Assam Penang laksa

I told you about going off to Penang on my last post. My last visit was more than 20 years apart ago. As a little kid then, I couldn't remember much - the memories were hazy. Only faint scene of my sister, brother and me playing by the beach building sand castles. The resort we stayed had a white facade with uniform large square windows. I can't remember who we took us there. Our mother I suppose but there were other people that went along. I don't recall who are they.
There was only one particular thing that I remembered very clearly. My first bowl of Penang laksa. It tasted bold and vibrant. It tasted exotic to my young palate. There were the sweet pineapple toppings delighting every child. The cooling mint balancing the spiciness. Beautiful slices of pink ginger flowers and sour note from the assam. A light tangy clear fish broth made from mackerel, sharpened with tamarind, chillies and lemongrass, served over spaghetti-sized rice vermicelli. I didn't know what it was then. It delighted me tremendously so much so, it's the only thing I remembered with that vacation. Now, over 2 decades later, I am back looking for a piece of memory; for my second bowl or maybe as much as I can eat with this trip. 
Our taxi zig-zagged through the city center. I was fascinated by the streets, the architectural relics, historical buildings, little make-shift stalls - all evidence of Penang once bustling with trade back in the old old days back in the colonial times until its revocation in 1969. I assumed nothing much had changed since then or maybe since my last visit 20 years ago. I assumed likewise with my bowl of Penang laska.

Our friendly taxi driver proudly announced that this is the tourist area as we enter the stretch of windy road swaying left and ride pointing out the resorts, hotels and restaurants to go. We pass a resort with white facade and square windows. I pointed out eagerly "This might be the resort we stayed long time ago."
We scouted around. Asking the concierge, consulting travel guides, made conversation with the locals and eavesdropping on fellow tourist. I did not want fancy restaurants nor a seafood feast. I only look forward to my bowl of Penang laksa. And authentic as it can be, it shouldn't be found in the touristy stretch. We called our friendly taxi guide and he magically appeared in the driveway taking us out back into the city. We told him to bring us to a laksa place. "Ok. Ok. I know a good one." he nodded gleefully and sped off zig-zagging about the city pointing out the buildings and monuments telling us a little bit of their history. He turn to a small lane and halted to a stop in front of a make-shift shophouse. He said this is very good and sometimes you got to wait awhile. Indeed, we waited and indeed he was right. The laksa taste better than I had remembered.
Cooking with assam > Assam Fish
Penang photo set via Flickr

I am glad that I figured out how to make Assam laksa. Mine is slightly different - I've added prawn shells to make the soup even more delicious.

proudly serves six
1.5 kg Mackerel, cleaned
1 kg fresh prawns, rinsed
Water to cover

Blended in a food processor:
150g blue ginger (galangal) 
1 stalk ginger flower
4 stalk lemon grass, use the white tender part
50g ginger
200g shallots
Full handful of dried chillies, about 20 pieces, more if you like spicier
Stock ingredients:
2 tablespoon tamarind paste (assam paste)
Handful laksa leave
4 dried tamarind skins
2 tablespoon dried shrimp paste (belachan), crumbed and toasted on a dry wok
2 heap tablespoon prawn paste (heh koi)
2 tablespoon sugar

cucumber (julienned)
pineapple (julienned)
red onions (sliced)
mint leaves
ginger flower (diced)
chilies (sliced)
prawn paste (heh koi), serve on the spoon if require more.

1 kg Rice Noodles

Boil the fish for 5 minutes in a large stock pot of boiling water. Once cook remove the fish and set aside to cool. In the same pot, add the prawns and poach for 2 minutes. Remove the prawns and set aside to cool.

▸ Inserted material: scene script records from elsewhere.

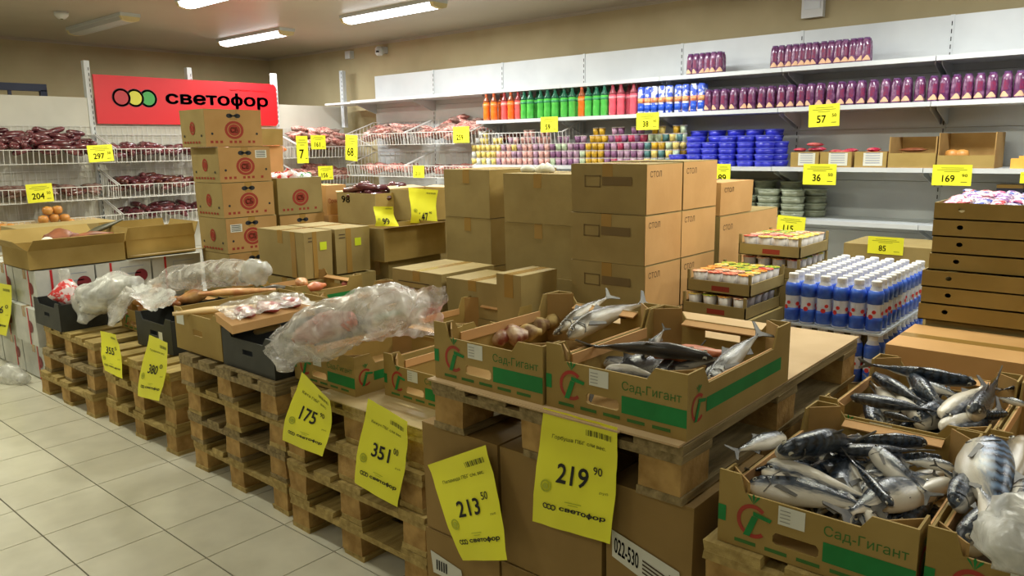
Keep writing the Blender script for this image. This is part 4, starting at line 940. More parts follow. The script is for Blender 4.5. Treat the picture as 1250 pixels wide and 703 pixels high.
def crate(label, x, y, z, dx=.58, dy=.393, H=.165, mid=.125, rz=0, sticker=True, side_mid=.112):
    t = thing('fish_crate', label, 'crate', (x, y, z), rz, 'cardboard crates with green and red print')
    T = .005; W_ = dy
    b = MB(); o, U, V, N = (0, W_, 0), (0, -1, 0), (0, 0, 1), (1, 0, 0)
    b.poly([(0, 0), (.31 * W_, 0), (.31 * W_, mid), (.15 * W_, mid), (.115 * W_, H), (0, H)], o, U, V, N, T)
    b.poly([(.31 * W_, 0), (.55 * W_, 0), (.55 * W_, .036), (.535 * W_, .032), (.325 * W_, .032), (.31 * W_, .036)], o, U, V, N, T)
    b.poly([(.31 * W_, .05), (.325 * W_, .058), (.535 * W_, .058), (.55 * W_, .05), (.55 * W_, mid), (.31 * W_, mid)], o, U, V, N, T)
    b.poly([(.55 * W_, 0), (W_, 0), (W_, H * .93), (.79 * W_, H * .93), (.74 * W_, mid), (.55 * W_, mid)], o, U, V, N, T)
    b.build('front_panel', card, t)
    b = MB(); o = (dx - T, W_, 0)
    b.poly([(0, 0), (.36 * W_, 0), (.36 * W_, H * .8), (.2 * W_, H * .8), (.14 * W_, H), (0, H)], o, U, V, N, T)
    b.poly([(.36 * W_, 0), (.64 * W_, 0), (.64 * W_, .085), (.36 * W_, .085)], o, U, V, N, T)
    b.poly([(.36 * W_, .105), (.64 * W_, .105), (.64 * W_, H * .8), (.36 * W_, H * .8)], o, U, V, N, T)
    b.poly([(.64 * W_, 0), (W_, 0), (W_, H), (.86 * W_, H), (.8 * W_, H * .8), (.64 * W_, H * .8)], o, U, V, N, T)
    b.build('back_panel', card, t)
    b = MB(); b.poly([(.2 * W_, 0), (.8 * W_, 0), (.8 * W_, .035), (.2 * W_, .035)], (dx - .0, W_, H * .8), U, (-.93, 0, -.35), (.35, 0, -.93), .004); b.build('back_rim', card_edge, t)  # fold coloured paler to paint in the light on the rim
    for yy, N2 in ((0, (0, 1, 0)), (W_, (0, -1, 0))):
        b = MB(); b.poly([(T, 0), (dx - T, 0), (dx - T, H), (dx - .085, H), (dx - .11, side_mid), (.1, side_mid), (.075, H * .93), (T, H * .93)], (0, yy, 0), (1, 0, 0), (0, 0, 1), N2, T)
        b.build('side_panel', card, t)
        b = MB(); s_ = 1 if yy == 0 else -1
        b.box(.1, min(yy + s_ * .0052, yy + s_ * .009), side_mid - .028, dx - .11, max(yy + s_ * .0052, yy + s_ * .009), side_mid + .0015); b.build('side_rim', card_edge, t)
    b = MB(); b.box(T, T, 0, dx - T, W_ - T, .004); b.build('base', card_in, t)
    for cx_, cy_, sx, sy in ((T, T, 1, 1), (T, W_ - T, 1, -1), (dx - T, T, -1, 1), (dx - T, W_ - T, -1, -1)):
        q = .062; h_ = H * .92 if sx > 0 else H
        b = MB(); b.poly([(0, 0), (q, 0), (q * .98, .004), (.004, q * .98), (0, q)] if False else [(q - .005, 0), (q, 0), (0, q), (0, q - .005)], (cx_, cy_, .004), (sx, 0, 0), (0, sy, 0), (0, 0, 1), h_ - .006)
        b.build('corner_post', card_in, t)
    P = plane_fn((0, W_, 0), (0, -1, 0), (0, 0, 1), .0009)
    logo_parts(t, P, .2 * W_, .068)
    b = MB(); quad(b, P, 0, .05, .035 * W_ + .004, .086); b.build('green_band', green_p, t); b = MB(); quad(b, P, .57 * W_, .03, W_, .072); b.build('green_band', green_p, t)
    letter('Сад-Гигант', P, (.57 * W_, .082, .965 * W_, .108), green_t, t, .004)
    b = MB(); [quad(b, P, W_ * (.1 + q * .17), .012, W_ * (.22 + q * .17), .02) for q in range(5)]; b.build('print_line', green_t, t)
    if sticker:
        b = MB(); quad(b, P, .335 * W_, mid - .045, .475 * W_, mid - .004); s2 = b.build('sticker', label_w, t)
        P2_ = plane_fn((0, W_, 0), (0, -1, 0), (0, 0, 1), .0018); b = MB(); [quad(b, P2_, .345 * W_, mid - .014 - q * .008, .4 * W_, mid - .012 - q * .008) for q in range(4)]; b.build('print_line', mat('faint_ink2', (150, 150, 140), .7), s2)
    P = plane_fn((0, 0, 0), (1, 0, 0), (0, 0, 1), .0009)
    logo_parts(t, P, .05, .066, .033)
    b = MB(); quad(b, P, .09, .045, dx * .9, .08); b.build('green_band', green_p, t)
    return t
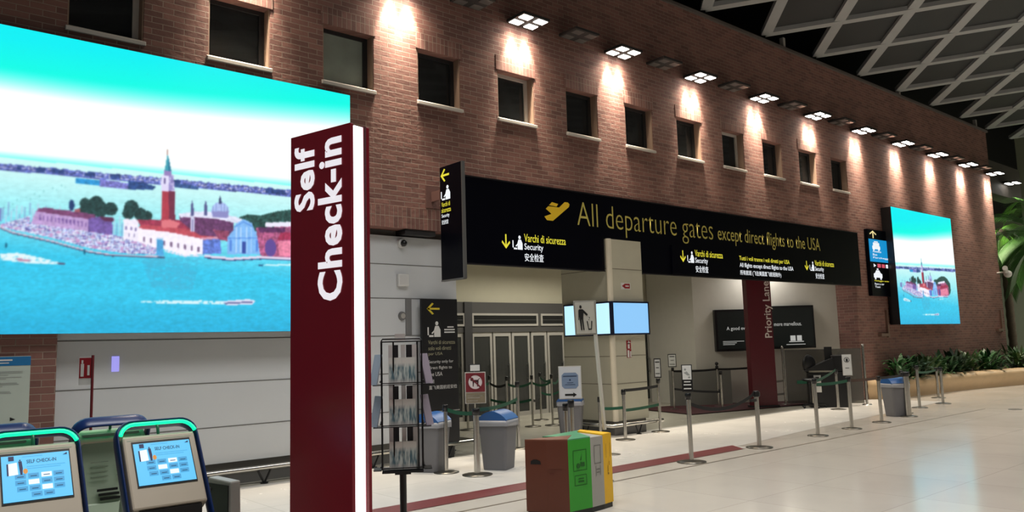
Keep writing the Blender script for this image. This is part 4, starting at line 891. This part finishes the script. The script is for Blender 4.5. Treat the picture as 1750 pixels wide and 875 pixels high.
# recycling station
ZR = .725
def cz(px, dep): p = cm(px, 700, dep); return Vector((p[0], p[1]))
Aq, Bq, Cq, Dq = cz(895, 7.76), cz(968, 7.66), cz(1042, 8.12), cz(990, 8.5)
rb = thing('recycling_bin', 'recycling bin with brown side and green, grey and yellow fronts', 'bin', (Bq.x, Bq.y, 0))
def lq(p): return (p.x-Bq.x, p.y-Bq.y)
mid = (Bq+Cq)/2; nrm = Vector((Cq.y-Bq.y, -(Cq.x-Bq.x))).normalized()
G1 = Bq+(Cq-Bq)*.46+nrm*.025; G2 = Bq+(Cq-Bq)*.76+nrm*.02
AB = (Aq+Bq)/2+Vector((Bq.y-Aq.y, -(Bq.x-Aq.x))).normalized()*.02
def slab(pts, z0, z1, m, name, sh=0):
    b = MB(); P = [lq(p) for p in pts]
    ar = sum(P[i][0]*P[(i+1) % len(P)][1]-P[(i+1) % len(P)][0]*P[i][1] for i in range(len(P)))
    if ar < 0: P = P[::-1]
    b.prism(P, z0, z1); return b.build(name, m, rb)
ctr = (Aq+Bq+Cq+Dq)/4
BRN = mat('bin_brown', (96, 46, 28), .4); BGR = mat('bin_green', (52, 160, 44), .45); BGY = mat('bin_light_grey', (168, 166, 160), .45); BYE = mat('bin_yellow', (238, 186, 20), .45)
sh = lambda p, f_=.97: ctr+(p-ctr)*f_
slab([sh(p) for p in (Aq, AB, Bq, G1, G2, Cq, Dq)], 0, .05, BLK, 'kick_plinth')
slab([Aq, AB, Bq, ctr+(Bq-ctr)*.3, Dq], .05, ZR, BRN, 'brown_module')
slab([Bq, G1, ctr+(G1-ctr)*.2, Dq, ctr+(Bq-ctr)*.3], .05, ZR, BGR, 'green_module')
slab([G1, G2, ctr+(Dq-ctr)*.9, Dq, ctr+(G1-ctr)*.2], .05, ZR, BGY, 'grey_module')
slab([G2, Cq, Dq, ctr+(Dq-ctr)*.9], .05, ZR, BYE, 'yellow_module')
slab([Aq, AB, Bq, ctr], ZR, ZR+.012, mat('brown_lid', (120, 74, 56), .4), 'brown_lid'); slab([Aq+(Dq-Aq)*.3, ctr+(Aq-ctr)*.3, ctr, Bq, G1, ctr+(Dq-ctr)*.6, Dq], ZR-.001, ZR+.01, mat('green_lid', (80, 150, 110), .4), 'green_lid'); slab([G2, Cq, Dq, Dq+(ctr-Dq)*.3], ZR, ZR+.014, BYE, 'yellow_lid')
def face(p, r_): 
    u_ = (r_-p).normalized(); return Panel((p.x-Bq.x, p.y-Bq.y, 0), (u_.x, u_.y, 0), (0, 0, 1), rb), (r_-p).length
q, L = face(Bq, G1); q.polys('green_icon', mat('dark_green_print', (22, 96, 24), .5), [rect(L*.2, L*.22, .42, .62), rect(L*.78, L*.8, .42, .62), rect(L*.2, L*.8, .615, .622), rect(L*.2, L*.8, .42, .427), disc(L*.42, .47, .025), rect(L*.52, L*.7, .46, .5), [(L*.5, .52), (L*.6, .58), (L*.56, .52)], rect(L*.25, L*.27, .28, .38), rect(L*.76, L*.78, .28, .38), rect(L*.25, L*.78, .375, .382), rect(L*.25, L*.78, .28, .287), rect(L*.4, L*.65, .31, .325), rect(L*.4, L*.65, .34, .35)])
q, L = face(G1, G2); q.polys('grey_icon', mat('grey_print2', (110, 110, 106), .5), [rect(L*.25, L*.28, .46, .64), rect(L*.75, L*.78, .46, .64), rect(L*.25, L*.78, .635, .642), rect(L*.25, L*.78, .46, .467), rect(L*.35, L*.38, .34, .44), rect(L*.7, L*.73, .34, .44), rect(L*.4, L*.65, .37, .38), rect(L*.4, L*.65, .4, .41)])
q, L = face(G2, Cq); q.polys('yellow_icon', mat('ochre_print', (150, 108, 10), .5), [rect(L*.45, L*.5, .36, .42), rect(L*.6, L*.66, .42, .46), disc(L*.5, .34, .012), rect(L*.3, L*.33, .5, .64), rect(L*.75, L*.78, .5, .64)])
q, L = face(Aq, AB); q.polys('handle_recess', BLK, [[(L*.25, .5), (L*.75, .5), (L*.72, .53), (L*.55, .545), (L*.4, .545), (L*.27, .53)]])
q, L = face(AB, Bq); q.polys('brown_print', mat('brown_print', (92, 40, 26), .5), [rect(L*.1, L*.7, .44, .45), rect(L*.15, L*.35, .4, .42)])
# litter sign on its pole
c4 = [Vector(cm(x, y, 8.4)) for x, y in ((979.6, 514.4), (1018.4, 513.6), (1020.8, 571.4), (983.6, 573))]
pb0 = cm(1033.5, 742, 8.4); ls = thing('litter_sign', 'white sign with black figure dropping litter, on a thin white pole above the recycling bin', 'sign', (pb0[0], pb0[1], ZR+.012)); O = Vector((pb0[0], pb0[1], ZR+.012))
fw = Vector((RB[0][2], RB[1][2], 0)).normalized()
b = MB(); P = [v-O for v in c4]; b.hexa([P[3], P[2], P[2]+fw*.03, P[3]+fw*.03, P[0], P[1], P[1]+fw*.03, P[0]+fw*.03]); b.build('sign_frame', mat('sign_frame_grey', (150, 148, 140), .4), ls, bevel=.004)
q = Panel(P[3], (P[2]-P[3]).normalized(), (P[0]-P[3]).normalized(), ls); W2, H2 = (P[2]-P[3]).length, (P[0]-P[3]).length
q.polys('sign_face', mat('sign_face_ivory', (196, 194, 184), .5), [rect(.014, W2-.014, .014, H2-.014)]); 
def sc(L): return [(W2*a_, H2*b_) for a_, b_ in L]
q.polys('litter_pictogram', INK, [[(W2*.31+W2*.055*math.cos(t_), H2*.82+H2*.05*math.sin(t_)) for t_ in np.linspace(0, 2*PI, 14)[:-1]], sc([(.2, .72), (.24, .75), (.4, .75), (.44, .71), (.4, .45), (.24, .45)]), sc([(.24, .46), (.32, .46), (.33, .14), (.27, .14)]), sc([(.33, .46), (.4, .46), (.43, .14), (.37, .14)]), sc([(.2, .72), (.24, .7), (.22, .44), (.18, .44)]), sc([(.42, .74), (.62, .6), (.58, .55), (.4, .66)]),
  sc([(.55, .4), (.6, .4), (.64, .16), (.61, .14)]), sc([(.76, .4), (.81, .4), (.76, .14), (.73, .16)]), sc([(.61, .14), (.76, .14), (.75, .18), (.62, .18)]), sc([(.66, .5), (.7, .52), (.7, .47)]), sc([(.63, .44), (.67, .46), (.67, .42)])], d=.008)
b = MB(); b.beam((0, 0, 0), (P[2]+(P[3]-P[2])*.08+fw*.015), .03, .03); b.build('sign_pole', mat('ivory_pole', (206, 204, 194), .4), ls)
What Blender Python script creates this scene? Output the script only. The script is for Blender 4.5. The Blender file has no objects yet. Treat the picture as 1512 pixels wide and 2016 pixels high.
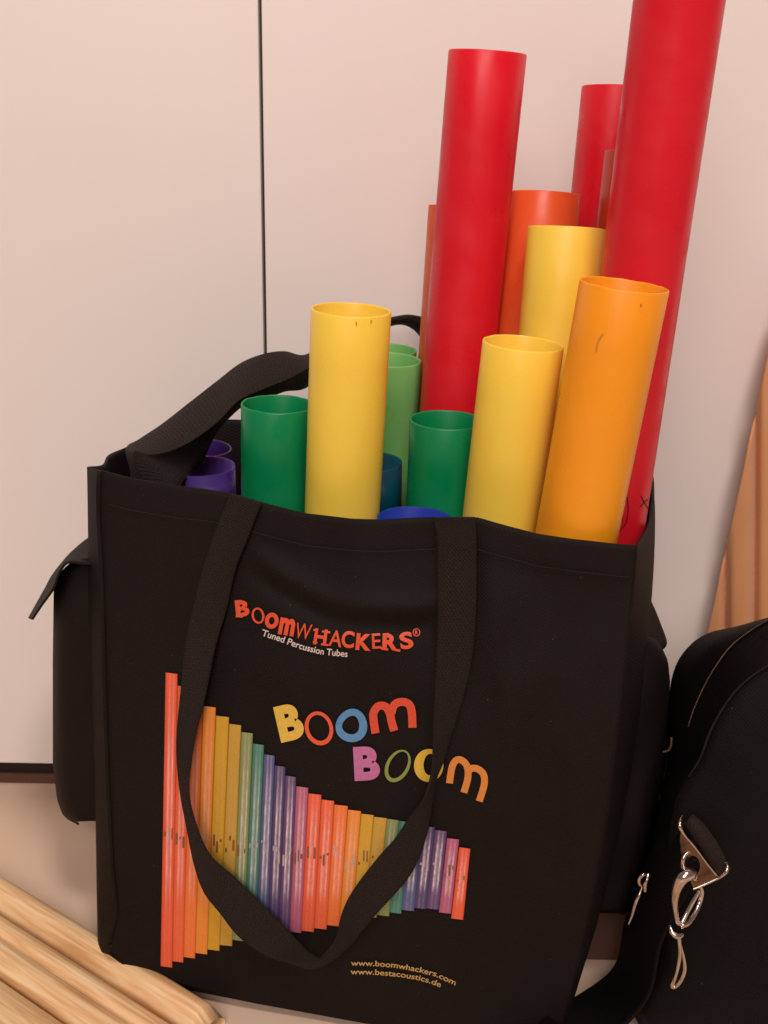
import bpy, bmesh, math, random
from mathutils import Vector, Matrix, noise
random.seed(7)
R = math.radians
scn = bpy.context.scene
col = scn.collection

# ------------------------------------------------------------------ camera, world, lights
FPX, PITCH, ROLL, H = 2000.0, R(17), 0.019, 0.47
fw = Vector((0, math.cos(PITCH), -math.sin(PITCH)))
_U = Vector((0, math.sin(PITCH), math.cos(PITCH))); _R = Vector((1, 0, 0))
cup = _U*math.cos(ROLL) - _R*math.sin(ROLL)
crt = _R*math.cos(ROLL) + _U*math.sin(ROLL)
CAM = Vector((0, 0, H))
cd = bpy.data.cameras.new('camera'); cam = bpy.data.objects.new('camera', cd); col.objects.link(cam)
cam.matrix_world = Matrix(((crt.x, cup.x, -fw.x, 0), (crt.y, cup.y, -fw.y, 0), (crt.z, cup.z, -fw.z, H), (0, 0, 0, 1)))
cd.sensor_fit = 'VERTICAL'; cd.sensor_height = 24; cd.lens = FPX/2016*24
cd.clip_start = 0.01; cd.clip_end = 50
cd.dof.use_dof = True; cd.dof.focus_distance = 0.53; cd.dof.aperture_fstop = 14
scn.camera = cam
w = bpy.data.worlds.new('World'); scn.world = w; w.use_nodes = True
w.node_tree.nodes['Background'].inputs[0].default_value = (1, 0.74, 0.66, 1)
w.node_tree.nodes['Background'].inputs[1].default_value = 0.20
scn.view_settings.view_transform = 'Standard'; scn.view_settings.look = 'None'
scn.view_settings.exposure = 0; scn.view_settings.gamma = 1
def area(name, loc, target, size, power, color):
    l = bpy.data.lights.new(name, 'AREA'); l.shape = 'DISK'; l.size = size; l.energy = power; l.color = color
    o = bpy.data.objects.new(name, l); col.objects.link(o); o.location = loc
    o.rotation_euler = (Vector(target)-Vector(loc)).to_track_quat('-Z', 'Y').to_euler()
area('ceiling_lamp', (0.35, -0.55, 2.3), (0, 0.6, 0.2), 0.40, 23, (1, 0.83, 0.77))
area('fill_lamp', (-0.35, -1.8, 1.7), (0, 0.6, 0.35), 1.4, 39, (1, 0.83, 0.785))  # unseen soft fill, added behind the camera for flatter frontal light

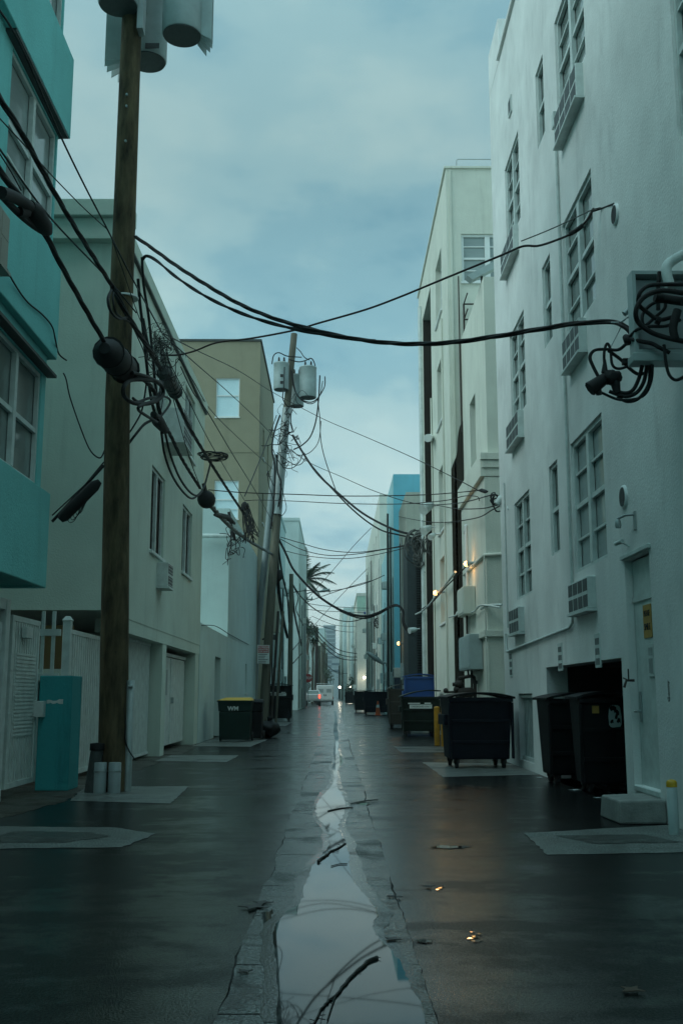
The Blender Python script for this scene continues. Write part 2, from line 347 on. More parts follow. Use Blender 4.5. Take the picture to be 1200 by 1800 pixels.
# ================================================================ GROUND
def wet(name, col, r0, r1, sc, bump, bs, spec=.5, dark=None, stretch=(1, 1, 1), cracks=0., camber=0., big=.08, blotch=.35):
    m = bpy.data.materials.new(name); m.use_nodes = True; t = m.node_tree; b = t.nodes['Principled BSDF']; K = t.links.new; N = t.nodes.new
    c = N('ShaderNodeTexCoord'); mp = N('ShaderNodeMapping'); mp.inputs['Scale'].default_value = stretch; K(c.outputs['Object'], mp.inputs[0])
    n = N('ShaderNodeTexNoise'); n.inputs['Scale'].default_value = sc; n.inputs['Detail'].default_value = 7; n.inputs['Roughness'].default_value = .6; n.inputs['Distortion'].default_value = .3; K(mp.outputs[0], n.inputs['Vector'])
    sp_ = N('ShaderNodeSeparateXYZ'); K(c.outputs['Object'], sp_.inputs[0])
    ab = N('ShaderNodeMath'); ab.operation = 'ABSOLUTE'; K(sp_.outputs[0], ab.inputs[0])
    ma = N('ShaderNodeMath'); ma.operation = 'MULTIPLY_ADD'; K(ab.outputs[0], ma.inputs[0]); ma.inputs[1].default_value = camber   # drier away from the gutter
    r = N('ShaderNodeMapRange'); r.interpolation_type = 'SMOOTHSTEP'; r.inputs[1].default_value = .47; r.inputs[2].default_value = .64; r.inputs[3].default_value = r0; r.inputs[4].default_value = r1; K(ma.outputs[0], r.inputs[0]); K(r.outputs[0], b.inputs['Roughness'])
    rs = N('ShaderNodeMapRange'); rs.interpolation_type = 'SMOOTHSTEP'; rs.inputs[1].default_value = .47; rs.inputs[2].default_value = .62; rs.inputs[3].default_value = spec; rs.inputs[4].default_value = spec*.16; K(ma.outputs[0], rs.inputs[0]); gm = N('ShaderNodeMath'); gm.operation = 'MULTIPLY'; K(rs.outputs[0], gm.inputs[0]); late = gm; K(gm.outputs[0], b.inputs['Specular IOR Level'])
    n2 = N('ShaderNodeTexNoise'); n2.inputs['Scale'].default_value = 2.3; n2.inputs['Detail'].default_value = 8; n2.inputs['Roughness'].default_value = .7; K(c.outputs['Object'], n2.inputs['Vector'])
    mz = N('ShaderNodeMix'); mz.inputs[0].default_value = blotch; K(n.outputs['Fac'], mz.inputs[2]); K(n2.outputs['Fac'], mz.inputs[3]); K(mz.outputs[0], ma.inputs[2])
    q = N('ShaderNodeMapRange'); q.inputs[1].default_value = .3; q.inputs[2].default_value = .7; q.inputs[3].default_value = .6; q.inputs[4].default_value = 1.35; K(n2.outputs['Fac'], q.inputs[0])
    g = N('ShaderNodeTexNoise'); g.inputs['Scale'].default_value = bs; g.inputs['Detail'].default_value = 3; K(c.outputs['Object'], g.inputs['Vector'])
    q2 = N('ShaderNodeMapRange'); q2.inputs[1].default_value = .40; q2.inputs[2].default_value = .66; q2.inputs[3].default_value = .45; q2.inputs[4].default_value = 2.1; K(g.outputs['Fac'], q2.inputs[0])
    q3 = N('ShaderNodeMapRange'); q3.inputs[1].default_value = .38; q3.inputs[2].default_value = .62; q3.inputs[3].default_value = .45; q3.inputs[4].default_value = 1.35; K(g.outputs['Fac'], q3.inputs[0]); K(q3.outputs[0], late.inputs[1])
    mm = N('ShaderNodeMath'); mm.operation = 'MULTIPLY'; K(q.outputs[0], mm.inputs[0]); K(q2.outputs[0], mm.inputs[1])
    v = N('ShaderNodeVectorMath'); v.operation = 'SCALE'; v.inputs[0].default_value = col; K(mm.outputs[0], v.inputs['Scale'])
    last = v.outputs[0]; h = g.outputs['Fac']
    if cracks:
        mp2 = N('ShaderNodeMapping'); mp2.inputs['Scale'].default_value = (.35, 1.0, 1); K(c.outputs['Object'], mp2.inputs[0])
        ad = N('ShaderNodeVectorMath'); ad.operation = 'SCALE'; K(n2.outputs['Color'], ad.inputs[0]); ad.inputs['Scale'].default_value = .5
        a2 = N('ShaderNodeVectorMath'); a2.operation = 'ADD'; K(mp2.outputs[0], a2.inputs[0]); K(ad.outputs[0], a2.inputs[1])
        vo = N('ShaderNodeTexVoronoi'); vo.feature = 'DISTANCE_TO_EDGE'; vo.inputs['Scale'].default_value = 1.15; K(a2.outputs[0], vo.inputs['Vector'])
        z = N('ShaderNodeMapRange'); z.inputs[1].default_value = .0; z.inputs[2].default_value = .028; z.inputs[3].default_value = 1-cracks; z.inputs[4].default_value = 1; K(vo.outputs['Distance'], z.inputs[0])
        v3 = N('ShaderNodeVectorMath'); v3.operation = 'SCALE'; K(last, v3.inputs[0]); K(z.outputs[0], v3.inputs['Scale']); last = v3.outputs[0]
        hh = N('ShaderNodeMath'); hh.operation = 'MULTIPLY'; K(z.outputs[0], hh.inputs[0]); K(g.outputs['Fac'], hh.inputs[1]); h = hh.outputs[0]
    K(last, b.inputs['Base Color'])
    bp = N('ShaderNodeBump'); bp.inputs['Strength'].default_value = bump; bp.inputs['Distance'].default_value = .01; K(h, bp.inputs['Height'])
    b2 = N('ShaderNodeBump'); b2.inputs['Strength'].default_value = big; b2.inputs['Distance'].default_value = .05; K(n.outputs['Fac'], b2.inputs['Height']); K(bp.outputs[0], b2.inputs['Normal'])
    K(b2.outputs[0], b.inputs['Normal'])
    return m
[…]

Debone the fish and de-shell the prawns. Set aside the fish and prawn meat. Add all the bones and shell back to the pot of stock. Simmer for another an hour, adding more water if necessary. When is broth is ready, sieve and discard shell and bones.

Next, soak the dried chilies in warm water and blend along with the rest of the prepared ingredients into a smooth paste. Together with the paste, add the stock ingredients to the broth and simmer for 45 minutes. Adjust with sugar and salt, to taste.

When you are about to serve, blanched the noodles in boiling water for half a minute and add the deboned fish meat and prawns. Ladle the hot broth over and serve with garnish.